§ REQUIRED TASK
Narrow the data below down to the lines containing "this".

§ EXTRACTED ENTRIES
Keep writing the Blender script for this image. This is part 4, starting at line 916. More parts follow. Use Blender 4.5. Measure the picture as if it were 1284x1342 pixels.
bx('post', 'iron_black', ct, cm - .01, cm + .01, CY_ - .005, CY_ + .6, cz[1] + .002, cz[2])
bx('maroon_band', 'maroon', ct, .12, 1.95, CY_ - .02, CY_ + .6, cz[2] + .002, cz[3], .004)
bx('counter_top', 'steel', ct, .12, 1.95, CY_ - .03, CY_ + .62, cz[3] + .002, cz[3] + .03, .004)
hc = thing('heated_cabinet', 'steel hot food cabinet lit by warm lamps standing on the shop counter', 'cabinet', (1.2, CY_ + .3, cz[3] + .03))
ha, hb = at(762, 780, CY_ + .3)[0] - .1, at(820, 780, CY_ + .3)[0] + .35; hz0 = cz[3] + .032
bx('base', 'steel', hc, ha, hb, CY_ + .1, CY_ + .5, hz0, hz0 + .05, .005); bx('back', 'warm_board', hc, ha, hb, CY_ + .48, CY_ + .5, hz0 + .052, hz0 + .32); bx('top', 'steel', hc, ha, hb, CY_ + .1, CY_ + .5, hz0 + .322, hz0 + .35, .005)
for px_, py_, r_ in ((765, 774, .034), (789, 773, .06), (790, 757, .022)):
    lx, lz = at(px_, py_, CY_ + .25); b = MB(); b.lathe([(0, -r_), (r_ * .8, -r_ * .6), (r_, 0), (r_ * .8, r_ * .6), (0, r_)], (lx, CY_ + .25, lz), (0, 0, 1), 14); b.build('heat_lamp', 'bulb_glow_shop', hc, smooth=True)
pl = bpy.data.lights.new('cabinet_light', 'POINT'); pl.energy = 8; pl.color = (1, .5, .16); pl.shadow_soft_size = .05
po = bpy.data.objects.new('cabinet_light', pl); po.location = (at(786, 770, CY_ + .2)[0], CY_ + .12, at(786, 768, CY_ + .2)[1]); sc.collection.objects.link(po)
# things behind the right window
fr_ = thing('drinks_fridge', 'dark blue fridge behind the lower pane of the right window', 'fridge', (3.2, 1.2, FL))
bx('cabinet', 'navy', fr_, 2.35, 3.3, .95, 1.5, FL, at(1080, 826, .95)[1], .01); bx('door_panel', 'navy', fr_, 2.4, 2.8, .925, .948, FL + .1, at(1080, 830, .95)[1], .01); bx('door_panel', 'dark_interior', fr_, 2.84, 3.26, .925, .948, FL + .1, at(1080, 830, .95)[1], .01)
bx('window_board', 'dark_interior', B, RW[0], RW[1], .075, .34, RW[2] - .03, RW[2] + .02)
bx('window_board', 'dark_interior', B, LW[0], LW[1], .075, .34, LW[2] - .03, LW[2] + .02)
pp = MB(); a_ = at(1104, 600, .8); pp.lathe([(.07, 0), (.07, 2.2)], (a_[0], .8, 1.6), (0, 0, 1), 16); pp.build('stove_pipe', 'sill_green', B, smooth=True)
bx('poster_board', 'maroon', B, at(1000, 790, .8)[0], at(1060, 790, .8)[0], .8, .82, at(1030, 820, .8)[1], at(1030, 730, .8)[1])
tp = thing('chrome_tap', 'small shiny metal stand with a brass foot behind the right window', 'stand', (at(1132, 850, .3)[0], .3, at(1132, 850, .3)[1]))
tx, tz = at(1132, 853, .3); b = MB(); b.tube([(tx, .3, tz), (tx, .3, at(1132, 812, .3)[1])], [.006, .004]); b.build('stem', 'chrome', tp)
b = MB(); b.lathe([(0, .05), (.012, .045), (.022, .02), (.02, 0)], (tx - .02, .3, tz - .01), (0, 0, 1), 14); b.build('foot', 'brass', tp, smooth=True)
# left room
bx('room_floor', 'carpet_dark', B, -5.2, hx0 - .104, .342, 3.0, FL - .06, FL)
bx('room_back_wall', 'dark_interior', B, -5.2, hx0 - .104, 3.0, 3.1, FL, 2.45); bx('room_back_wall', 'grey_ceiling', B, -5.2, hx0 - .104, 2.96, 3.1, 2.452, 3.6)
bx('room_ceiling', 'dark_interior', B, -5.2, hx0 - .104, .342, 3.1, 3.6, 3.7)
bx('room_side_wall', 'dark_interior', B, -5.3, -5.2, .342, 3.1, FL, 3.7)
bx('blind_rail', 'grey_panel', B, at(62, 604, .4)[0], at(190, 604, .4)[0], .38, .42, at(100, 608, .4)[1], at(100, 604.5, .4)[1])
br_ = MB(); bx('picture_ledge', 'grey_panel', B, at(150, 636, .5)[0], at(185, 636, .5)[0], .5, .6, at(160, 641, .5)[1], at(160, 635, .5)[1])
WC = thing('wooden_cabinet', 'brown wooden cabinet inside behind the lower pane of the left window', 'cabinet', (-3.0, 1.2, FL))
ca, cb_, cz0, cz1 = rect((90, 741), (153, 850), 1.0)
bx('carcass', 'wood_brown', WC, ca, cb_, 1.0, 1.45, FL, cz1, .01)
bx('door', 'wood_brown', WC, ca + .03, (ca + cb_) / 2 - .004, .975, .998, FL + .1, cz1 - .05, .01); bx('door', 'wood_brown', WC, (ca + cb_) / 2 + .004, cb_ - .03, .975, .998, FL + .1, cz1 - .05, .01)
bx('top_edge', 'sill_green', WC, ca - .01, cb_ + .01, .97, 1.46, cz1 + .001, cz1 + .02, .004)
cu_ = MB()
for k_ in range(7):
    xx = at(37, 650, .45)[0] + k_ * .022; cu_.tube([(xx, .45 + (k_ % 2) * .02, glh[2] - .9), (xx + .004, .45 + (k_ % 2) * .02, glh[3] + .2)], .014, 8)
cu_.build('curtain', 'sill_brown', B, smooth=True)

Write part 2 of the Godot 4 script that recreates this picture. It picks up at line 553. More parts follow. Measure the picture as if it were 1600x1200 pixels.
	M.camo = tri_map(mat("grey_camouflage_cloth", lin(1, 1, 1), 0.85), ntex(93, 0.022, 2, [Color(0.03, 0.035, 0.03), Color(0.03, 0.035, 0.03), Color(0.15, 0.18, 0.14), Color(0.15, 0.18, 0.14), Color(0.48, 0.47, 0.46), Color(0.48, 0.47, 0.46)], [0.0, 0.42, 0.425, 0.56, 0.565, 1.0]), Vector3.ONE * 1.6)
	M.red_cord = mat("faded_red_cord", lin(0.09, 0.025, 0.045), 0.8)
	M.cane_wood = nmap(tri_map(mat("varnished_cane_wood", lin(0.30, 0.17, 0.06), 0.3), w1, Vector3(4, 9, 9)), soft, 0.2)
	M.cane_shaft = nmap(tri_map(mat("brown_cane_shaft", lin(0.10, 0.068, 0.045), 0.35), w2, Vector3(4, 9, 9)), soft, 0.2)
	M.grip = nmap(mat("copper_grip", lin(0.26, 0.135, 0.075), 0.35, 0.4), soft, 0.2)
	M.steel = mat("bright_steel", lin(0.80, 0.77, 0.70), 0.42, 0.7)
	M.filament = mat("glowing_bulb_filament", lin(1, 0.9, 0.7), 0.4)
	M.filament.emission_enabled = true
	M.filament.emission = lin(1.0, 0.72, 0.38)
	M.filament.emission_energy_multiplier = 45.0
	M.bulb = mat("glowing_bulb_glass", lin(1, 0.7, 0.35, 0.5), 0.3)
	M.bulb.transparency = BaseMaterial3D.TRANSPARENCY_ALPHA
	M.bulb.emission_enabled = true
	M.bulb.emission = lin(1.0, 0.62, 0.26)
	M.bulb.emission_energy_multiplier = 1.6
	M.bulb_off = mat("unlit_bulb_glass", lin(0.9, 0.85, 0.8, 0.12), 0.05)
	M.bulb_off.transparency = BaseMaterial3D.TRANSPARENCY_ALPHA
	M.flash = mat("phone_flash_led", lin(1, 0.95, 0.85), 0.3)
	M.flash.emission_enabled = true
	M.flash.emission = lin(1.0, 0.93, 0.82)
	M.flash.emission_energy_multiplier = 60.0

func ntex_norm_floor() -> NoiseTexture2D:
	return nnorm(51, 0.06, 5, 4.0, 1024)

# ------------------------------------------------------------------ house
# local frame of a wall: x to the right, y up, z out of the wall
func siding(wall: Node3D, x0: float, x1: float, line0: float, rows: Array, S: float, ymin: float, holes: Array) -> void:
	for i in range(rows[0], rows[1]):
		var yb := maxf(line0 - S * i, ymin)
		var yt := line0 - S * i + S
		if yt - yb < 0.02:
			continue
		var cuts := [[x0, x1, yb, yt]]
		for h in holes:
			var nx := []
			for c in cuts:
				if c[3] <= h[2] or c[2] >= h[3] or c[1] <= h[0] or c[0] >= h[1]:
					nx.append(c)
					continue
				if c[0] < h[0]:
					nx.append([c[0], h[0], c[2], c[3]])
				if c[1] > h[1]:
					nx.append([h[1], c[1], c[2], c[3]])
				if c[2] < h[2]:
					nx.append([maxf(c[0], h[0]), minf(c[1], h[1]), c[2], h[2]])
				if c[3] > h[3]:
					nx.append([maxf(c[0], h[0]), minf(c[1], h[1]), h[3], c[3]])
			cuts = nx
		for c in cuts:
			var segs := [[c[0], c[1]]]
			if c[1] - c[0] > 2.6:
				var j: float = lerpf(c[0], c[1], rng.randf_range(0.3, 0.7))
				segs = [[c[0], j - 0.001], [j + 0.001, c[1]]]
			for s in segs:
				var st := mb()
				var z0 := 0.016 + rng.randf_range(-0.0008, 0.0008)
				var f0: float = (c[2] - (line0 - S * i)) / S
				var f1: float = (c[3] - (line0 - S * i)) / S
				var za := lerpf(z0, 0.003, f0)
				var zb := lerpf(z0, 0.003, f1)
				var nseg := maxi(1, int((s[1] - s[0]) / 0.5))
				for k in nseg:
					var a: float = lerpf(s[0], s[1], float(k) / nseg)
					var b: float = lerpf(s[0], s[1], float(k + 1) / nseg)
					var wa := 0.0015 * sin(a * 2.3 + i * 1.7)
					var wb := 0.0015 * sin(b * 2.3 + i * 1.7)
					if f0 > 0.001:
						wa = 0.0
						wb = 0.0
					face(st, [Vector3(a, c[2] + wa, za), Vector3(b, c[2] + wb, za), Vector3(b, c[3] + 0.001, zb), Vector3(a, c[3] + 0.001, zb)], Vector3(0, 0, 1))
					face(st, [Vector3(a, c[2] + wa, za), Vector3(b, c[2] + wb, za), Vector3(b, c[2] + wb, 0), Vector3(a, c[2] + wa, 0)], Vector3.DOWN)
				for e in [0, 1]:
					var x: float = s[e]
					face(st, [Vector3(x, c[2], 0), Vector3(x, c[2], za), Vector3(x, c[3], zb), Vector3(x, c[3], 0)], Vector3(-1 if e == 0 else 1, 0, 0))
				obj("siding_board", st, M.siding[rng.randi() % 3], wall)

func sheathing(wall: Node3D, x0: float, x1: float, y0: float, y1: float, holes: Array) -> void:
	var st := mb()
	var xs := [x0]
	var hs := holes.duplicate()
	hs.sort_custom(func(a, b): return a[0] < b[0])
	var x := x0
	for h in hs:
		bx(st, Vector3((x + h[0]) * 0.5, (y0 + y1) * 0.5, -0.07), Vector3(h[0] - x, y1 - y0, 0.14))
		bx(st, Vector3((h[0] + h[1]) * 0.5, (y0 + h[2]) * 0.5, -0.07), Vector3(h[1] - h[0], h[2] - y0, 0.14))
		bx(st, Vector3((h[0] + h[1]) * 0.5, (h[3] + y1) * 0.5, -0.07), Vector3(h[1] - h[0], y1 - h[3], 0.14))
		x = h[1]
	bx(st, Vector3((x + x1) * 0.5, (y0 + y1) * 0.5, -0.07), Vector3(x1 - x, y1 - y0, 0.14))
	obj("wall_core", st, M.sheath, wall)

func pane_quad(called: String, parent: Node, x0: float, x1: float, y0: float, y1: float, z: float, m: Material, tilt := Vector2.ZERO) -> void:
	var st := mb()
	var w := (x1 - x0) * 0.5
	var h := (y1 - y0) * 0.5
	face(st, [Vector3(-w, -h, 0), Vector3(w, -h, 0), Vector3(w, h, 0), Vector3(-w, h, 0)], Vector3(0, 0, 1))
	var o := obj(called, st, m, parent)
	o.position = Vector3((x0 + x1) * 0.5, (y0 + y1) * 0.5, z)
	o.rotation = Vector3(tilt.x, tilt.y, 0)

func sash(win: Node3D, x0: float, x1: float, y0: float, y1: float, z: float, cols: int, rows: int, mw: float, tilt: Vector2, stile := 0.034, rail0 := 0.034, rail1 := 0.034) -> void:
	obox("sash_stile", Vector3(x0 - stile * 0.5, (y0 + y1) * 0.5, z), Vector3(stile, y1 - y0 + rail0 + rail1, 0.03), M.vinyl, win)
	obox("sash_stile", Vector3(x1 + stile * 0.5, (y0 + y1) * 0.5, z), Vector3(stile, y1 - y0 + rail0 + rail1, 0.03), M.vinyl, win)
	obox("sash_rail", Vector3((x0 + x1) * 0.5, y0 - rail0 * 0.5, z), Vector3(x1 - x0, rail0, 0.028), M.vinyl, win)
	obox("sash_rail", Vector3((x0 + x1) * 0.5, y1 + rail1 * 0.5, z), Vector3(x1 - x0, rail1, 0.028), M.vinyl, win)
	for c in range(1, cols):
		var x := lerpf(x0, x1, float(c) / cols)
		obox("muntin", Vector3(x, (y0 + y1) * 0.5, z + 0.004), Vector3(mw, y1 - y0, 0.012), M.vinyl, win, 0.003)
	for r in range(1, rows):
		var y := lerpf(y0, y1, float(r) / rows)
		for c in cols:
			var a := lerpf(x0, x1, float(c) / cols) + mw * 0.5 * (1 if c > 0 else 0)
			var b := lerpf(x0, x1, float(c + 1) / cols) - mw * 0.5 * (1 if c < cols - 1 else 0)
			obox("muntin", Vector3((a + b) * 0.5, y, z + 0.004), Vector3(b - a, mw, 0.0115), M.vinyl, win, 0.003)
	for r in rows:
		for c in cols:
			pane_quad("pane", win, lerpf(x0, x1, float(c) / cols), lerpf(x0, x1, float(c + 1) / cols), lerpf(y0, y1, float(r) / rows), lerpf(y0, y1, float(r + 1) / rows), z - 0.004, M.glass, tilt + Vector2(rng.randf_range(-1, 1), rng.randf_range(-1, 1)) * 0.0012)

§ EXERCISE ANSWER
Keep writing the Blender script for this image. This is part 4, starting at line 916. More parts follow. Use Blender 4.5. Measure the picture as if it were 1284x1342 pixels.
Write part 2 of the Godot 4 script that recreates this picture. It picks up at line 553. More parts follow. Measure the picture as if it were 1600x1200 pixels.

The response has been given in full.